Reviving this memory, he exclaims: Jerusalem, O thou who art built up again - true, בּנה in itself only signifies "to build," but here, where, if there is nothing to the contrary, a closed sense is to be assumed for the line of the verse, and in the midst of songs which reflect the joy and sorrow of the post-exilic restoration period, it obtains the same meaning as in Psalm 102:17; Psalm 147:2, and frequently (Gesenius: O Hierosolyma restituta). The parallel member, Psalm 122:3, does not indeed require this sense, but is at least favourable to it. Luther's earlier rendering, "as a city which is compacted together," was happier than his later rendering, "a city where they shall come together," which requires a Niph. or Hithpa. instead of the passive. חבּר signifies, as in Exodus 28:7, to be joined together, to be united into a whole; and יחדּו strengthens the idea of that which is harmoniously, perfectly, and snugly closed up (cf. Psalm 133:1).

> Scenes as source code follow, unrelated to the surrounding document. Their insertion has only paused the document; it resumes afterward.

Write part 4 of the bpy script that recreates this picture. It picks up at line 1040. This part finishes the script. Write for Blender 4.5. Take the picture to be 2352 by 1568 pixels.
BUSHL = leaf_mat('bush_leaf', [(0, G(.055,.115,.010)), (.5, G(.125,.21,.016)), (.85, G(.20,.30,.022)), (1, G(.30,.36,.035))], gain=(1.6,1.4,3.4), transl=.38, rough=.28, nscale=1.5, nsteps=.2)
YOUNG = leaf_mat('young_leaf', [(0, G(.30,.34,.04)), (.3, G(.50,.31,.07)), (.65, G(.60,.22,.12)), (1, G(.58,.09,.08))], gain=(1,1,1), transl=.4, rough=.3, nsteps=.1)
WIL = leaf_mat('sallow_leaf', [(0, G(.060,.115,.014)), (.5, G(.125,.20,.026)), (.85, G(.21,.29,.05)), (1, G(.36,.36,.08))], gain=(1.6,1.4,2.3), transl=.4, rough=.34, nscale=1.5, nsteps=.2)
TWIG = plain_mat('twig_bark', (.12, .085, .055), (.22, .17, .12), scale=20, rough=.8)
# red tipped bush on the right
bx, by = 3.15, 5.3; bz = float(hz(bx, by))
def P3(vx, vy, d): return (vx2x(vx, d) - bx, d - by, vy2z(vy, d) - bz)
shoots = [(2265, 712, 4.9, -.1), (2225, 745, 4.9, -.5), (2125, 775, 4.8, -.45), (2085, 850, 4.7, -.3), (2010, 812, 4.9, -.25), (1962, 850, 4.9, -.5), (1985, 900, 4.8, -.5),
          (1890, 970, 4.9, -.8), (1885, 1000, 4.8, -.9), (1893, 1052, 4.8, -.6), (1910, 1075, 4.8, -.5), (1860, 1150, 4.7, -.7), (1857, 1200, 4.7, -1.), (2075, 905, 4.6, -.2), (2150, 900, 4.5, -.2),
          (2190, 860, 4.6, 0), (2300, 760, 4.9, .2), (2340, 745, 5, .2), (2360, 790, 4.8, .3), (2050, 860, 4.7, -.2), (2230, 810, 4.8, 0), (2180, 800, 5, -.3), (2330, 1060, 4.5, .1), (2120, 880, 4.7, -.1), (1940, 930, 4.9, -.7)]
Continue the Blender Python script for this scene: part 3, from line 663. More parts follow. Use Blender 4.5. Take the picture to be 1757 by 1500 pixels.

The Kaph of כּעיר is the so-called Kaph veritatis: Jerusalem has risen again out of its ruined and razed condition, the breaches and gaps are done away with (Isaiah 58:12), it stands there as a closely compacted city, in which house joins on to house. Thus has the poet seen it, and the recollection fills him with rapture.

(Note: In the synagogue and church it is become customary to interpret Psalm 122:3 of the parallelism of the heavenly and earthly Jerusalem.)